Storytelling is the original social medium and humans are wired for it. As a marketer, storyteller, and improviser, I also believe it’s one of the most important, though underutilized, skills for leading today. And it’s not just about storytelling externally; it’s about rallying your best storytellers inside the company (read: not in the C-suite!) to become vocal, credible champions for your company’s message. Marketers today spend so much time on tactical messaging and not enough on the big strategic, human picture. What you stand for and the story of how you help people (you know, actual customers!) be better are central to a successful, differentiated marketing strategy.
Marketing Today Means Telling a Differentiated Company Story
Your company story is always bigger than your products and services. And, yes, the quality of products and services and the entire customer experience matters. However, companies with the best stories create perceived differentiation. Here are four ways to improve your company story in order to better connect with your audience and stand out over the long-haul.
1. Communicate your core purpose. Simon Sinek calls it the ‘Why’; I call it your core purpose. Whatever you call it, make sure it’s clear to your audience exactly what you care about and why you do what you do (read: not about profits). Yes, we’re in business to make profits and that happens as a result of a bigger why that serves peoples’ needs and makes lives better. Your “why” tells people your values and what you believe. Your products and services may reduce complexity, for example; this is your what. You may deliver via the cloud – that is your how. Neither are compelling unless we know WHY you do what you do. If your goal is transform finance leadership – that’s a bigger why that tells the audience what you value and why they should care. Too many companies forget that a common core purpose rallies your advocates – both internal and external – to your cause because it attracts people who believe what you believe. Employees and customers want to believe in something bigger than themselves; there is value in belonging to a movement (a great example is Toms Shoes). So, what’s your movement? Does your audience know? Do your employees know? They should, and most companies don’t spend the time trying to define this.
Moreover, a great core purpose serves as a strategic GPS, an unwavering true North, to guide decisions on how you allocate finite resources in rapidly changing times. It’s a filter for knowing what opportunities make sense. If an opportunity doesn’t advance the company’s core purpose, it doesn’t make sense to pursue. Find and articulate your core purpose story.
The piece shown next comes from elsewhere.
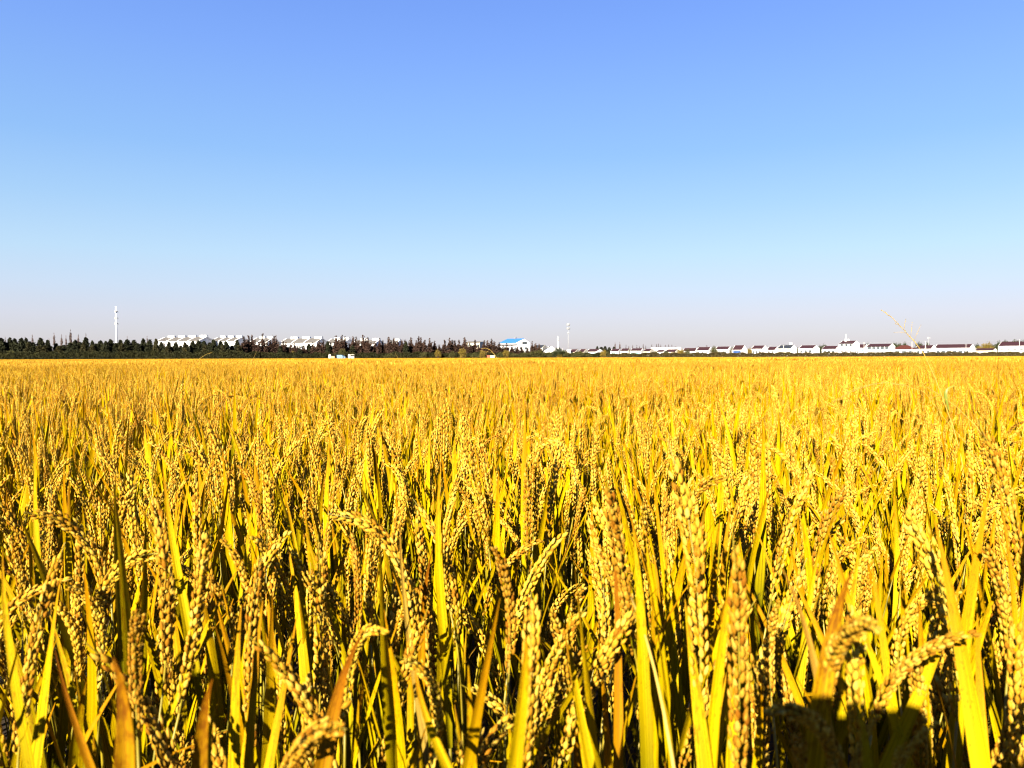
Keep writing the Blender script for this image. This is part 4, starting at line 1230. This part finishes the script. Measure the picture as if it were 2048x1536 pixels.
house(1868, 1950, 689, 696.2, 500, -50, RR, 'longest white house with an unbroken maroon roof and six windows', 9, ((6, 0.36, 0.6),), None, None, 0, ('canopy',))
house(1950, 1994, 697, 700.5, 505, -50, RR, 'low shed with a maroon roof under the yellow topped trees', 6, ((0, 0, 0),), M_CREAM, None, 0, (), 'shed')
house(1996, 2075, 683.5, 692, 500, -52, RR, 'white house with big maroon roof at the right end of the village row', 10, ((5, 0.4, 0.5),), None, None, 0, ('canopy', 'band'))

# apartment blocks behind the conifers
def block(px0, px1, yr, ye, Yd, deg, nseg, label):
    th = R(deg)
    c = at((px0 + px1) / 2, 690, Yd)
    tx = c.x / c.y
    D = 11.0
    a = FPX * (math.cos(th) - tx * math.sin(th)) / Yd
    b = abs(FPX * (-math.sin(th) - tx * math.cos(th)) / Yd)
    Wd = ((px1 - px0) - D * b * 0.75) / a
    zr, ze = at(px0, yr, Yd).z, at(px0, ye, Yd).z
    o = thing('apartment_block', label, 'building', (c.x, c.y, 0), th, None)
    w2, d2 = Wd / 2, D / 2
    m = MB(); m.prism([(-d2, -0.2), (d2, -0.2), (d2, ze), (0, zr - 0.3), (-d2, ze)], -w2, w2)
    part('wall', m, M_WHITE, o)
    m = MB()
    s = (zr - 0.3 - ze) / d2
    e = d2 + 0.4; zz = ze - 0.4 * s
    m.prism([(-e, zz + 0.003), (0, zr - 0.297), (e, zz + 0.003), (e, zz + 0.25), (0, zr), (-e, zz + 0.25)], -w2 + 0.32, w2 - 0.32)
    rf = part('roof', m, M_ROOF_GREY, o)
    for i in range(nseg + 1):
        x = -w2 + Wd * i / nseg
        m = MB(); m.prism([(-d2 - 0.5, ze - 0.6), (0, zr - 0.35), (d2 + 0.5, ze - 0.6), (d2 + 0.5, ze + 0.12), (0, zr + 0.16), (-d2 - 0.5, ze + 0.12)], x - 0.34, x + 0.34)
        part('party_wall', m, M_WHITE, rf)
    for i in range(nseg):
        x = -w2 + Wd * (i + 0.72) / nseg
        wd = Wd / nseg * 0.30
        m = MB()
        m.box(x - wd, x + wd, -0.7, 0.9, zr - 0.3, zr + 1.0)
        part('rooftop_room', m, M_WHITE, rf)
    for z in (1.2, 4.2, 7.2):
        for i in range(nseg * 2):
            x = -w2 + Wd * (i + 0.5) / (nseg * 2)
            m = MB(); m.box(x - 0.9, x + 0.9, -d2 - 0.06, -d2 - 0.003, z, z + 1.5)
            part('window', m, M_GLASS, o)
    return o
block(318, 424, 674.5, 682, 470, -24, 4, 'white apartment block with stepped grey roof, furthest left above the conifers')
block(426, 494, 674.8, 682, 474, -24, 3, 'white apartment block with grey roof just left of the russet trees')
block(504, 556, 676, 684, 478, -22, 2, 'white apartment block showing between the first russet redwoods')
block(564, 652, 677, 685.5, 482, -22, 3, 'white apartment block with grey roof above the green hedge')
block(655, 706, 678, 686, 486, -22, 2, 'white apartment block rising behind the blue truck')
block(706, 766, 680, 688, 490, -22, 2, 'smaller white apartment block behind the slender redwoods')
block(775, 806, 681, 690, 500, -22, 1, 'last white apartment block almost hidden by russet redwoods')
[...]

It is the story from which all other company stories and strategies are derived, and the standard that gives other stories their credibility.
2. Communicate personal value for your customers. Yes, rational benefits matter. Most companies – especially in B2B – stop there. Research from Google and the Corporate Executive Board (CEB) shows that personal value has 2X the effect on outcomes (consideration, purchasing, etc) as rational value. It’s not just about meeting a professional need; it’s about helping your buyer meet a personal need. All buyers are motivated by a personal, human need: a need for security, reputation management and enhancement, visibility, mobility, social currency among peers, etc. Find that personal need and tell that story. In the CMO battle against commoditization, this is ground zero. That brings us to the next point.
3. Great stories are never about your products and services; they are about how your offerings make peoples’ lives better. How do you products make peoples’ lives better, easier, less complex? Tell *that* story of change. To the CFO of a public company, for example, your software better not just reduce the bottom line, it should protect HER bottom line by reducing her risk and helping her to run her organization better. Remember point number two: How do you make customers’ personal lives better? If your software enables customers to change their organizations for the better in meaningful qualitative ways, why focus on just the unemotional financial facts? These will be lost and, by the way, your competitors will claim similar results. Perceived differentiation cannot survive on mere financial facts alone. According to recent research at Stanford University (2013), stories are remembered up to 22X more than facts alone. In a world of increasing noise, facts are easily filtered.
4. Let your best people extend your narrative in a way that is meaningful to them. The best storytellers are often not in top management – they are the people on the front lines closest to the customer. According to Forrester research, 94% of buyers trust “people like me” and that not only refers to customer advocates, it applies to employees that aren’t part of the formal marketing funnel (and who don’t communicate in “corp-speak”). For example, IBM has more internal bloggers than any other large enterprise company of its size and that has added to the lifetime value of customers according to IBM estimates (and by a factor of 7X). Ford is another example of a company that features product teams talking about their passions, not just products. It’s a chance to see the people behind the products It’s human to human connection.
So humanize your story through the lens of your people. Yes, customer advocacy matters; however, if your employees can’t carry the torch for your company, your customers won’t be able to. Your people are stewards of the larger company story. The way they tell their stories should lend credibility to the larger company story.